Wednesday, March 9, 2011

What the Unions Fear


What the Unions Fear
By Peter Hannaford on 3.9.11 @ 6:06AM

Demonstrators at the Wisconsin capitol, union representatives and absent Democratic state senators concede in interviews that they don't object to a bill requiring teachers and other public employees to pay 12.5 percent of their health insurance (up from five percent), or up to half of their pension deposits. It is the curbing of collective bargaining that has brought on near hysteria and a fierce campaign to discredit Governor Scott Walker's legislation.

For the union leaders the consequences of passage of the legislation could be devastating to their sinecures. Amid all the shouting, placards and banging on pots and pans in the capitol, two elements of the bill have received only passing attention. One would stop state collection of union dues. The other would require the unions to be recertified, by vote of all members, every year.

Currently, the State of Wisconsin automatically deducts union dues from public employee paychecks and it goes to the unions. The unions then use as much of the money as the leaders wish to give to candidates who will look favorably on their demands (almost always Democrats). Thus, the taxpayers are subsidizing partisan election donations.

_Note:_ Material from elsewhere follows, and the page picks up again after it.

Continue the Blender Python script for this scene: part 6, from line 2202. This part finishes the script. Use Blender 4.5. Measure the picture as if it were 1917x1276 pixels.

This "closed shop" arrangement would change under the new law. Once it passed the state would no longer deduct union dues from paychecks. Employees would only pay dues voluntarily by signing a union card. The unions would have to go through the process of collecting the dues. This would increase their administrative costs and thus reduce the amount of money available for campaign donations. And, the union leaders would have to persuade employees of the value of joining. That's a lot more work than sitting back and staring at the ceiling while a trove of dues comes pouring in from the state.

The legislation would require each public employee union to hold an annual election to see if a majority of the members want to continue to be represented by it. If they do, it continues; if not, it's pffft to the union leaders and their comfy incomes.

Some of the demonstrators at the capitol in Madison have hollered about collective bargaining as a "basic right." Not really. Not only is it not mentioned in the U.S. Constitution, but also nearly half the states have "open shops" with no collective bargaining (or permit it only for first responders).

The governor's reasoning for restricting collective bargain for public employee unions only to wages rests on two elements: (1) to balance its budget, the state must reduce funds sent to counties and cities; and (2) restricted collective bargaining means that these local governments can adjust their own pension and health care contracts and thus help close their own budget gaps.

Those AWOL Democratic state senators say they will return soon. This means the bill will pass.

They have been reading polls (led by the New York Times, with its skewed sampling) and think the Democrats' campaign has made the governor and the Republican legislative majorities sufficiently unpopular that recall and referendum petitions will succeed and they can overturn the legislation in November.

Anyone who reads a poll in the heat of battle in March and thinks the results will be unchanged eight months later, needs a course in Politics 1A.